Ysusi stated, he is not doing his job as a commissioner if he does not bring the issues the city faces to the public and keeps them informed of what is happening and asks the community to become involved in providing their input in helping move the community in the right direction that will benefit all citizens. "We (Commission) must be held accountable and we are spending their money wisely while looking at the total interest of the community," he said. 

"I think I am here, in this position as commissioner, because of what God wants me to do. I didn't want to be involved in politics but I got involved because I saw a lot of problems that weren't being addressed."

The pastors asked Ysusi what he saw as remedies for some of issues that face the community. Concerns regarding the high unemployment, wages, housing, retaining our young people, growing use of illegal drugs, taxes, poverty and confidence in local government.

Barker asked, "Here you are with all these city issues and the people don't have much confidence in the elected officials or those in the city government that serve in critical areas. How do you restore confidence in their local government when the people have issues that have divided the community in many cases?" 

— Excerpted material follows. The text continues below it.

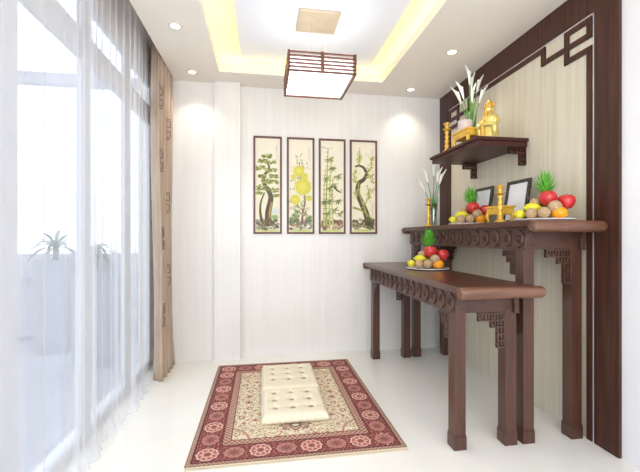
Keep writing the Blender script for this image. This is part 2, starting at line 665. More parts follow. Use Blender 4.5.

Ysusi answered by stating, "We must start by being an open and responsive government. We serve everyone in the community. If we present a situation, we need to explain why we are in it and how we got there and what we need to do about it. We all know that there will be decisions that have to be made that are not always going to be popular. The people expect the commissioners to have a thorough knowledge of that problem and to come up with alternatives to solve it," he said. 

One such proposal Ysusi is investigating is forming an interlocal agreement between all of the county communities and the county government in pooling their resources, utilizing material and personnel to benefit each community. By using the county as a purchasing partner rather than each community buying their own materials the county could buy the materials in bulk and it be dispersed among the cities as per their needs.

"This is one way we could all benefit by saving money," he claimed. He stressed the need to be creative and to look at new ways of doing business in these small communities with limited resources. "Some of these ideas will work and some won't but we should be open to trying to think of new ways of building on the future of our area," said Ysusi.

Ysusi concluded, "We want your (the community's) input. We want your suggestions. I will listen to anything that concerns the public. This is a long process and we didn't get here overnight, but as long as we are showing the people we are taking steps forward and we are willing to make those changes that benefit the community while spending their money as wisely as we can, my hope is that we can restore the public's faith in their local government to do what is right for our city."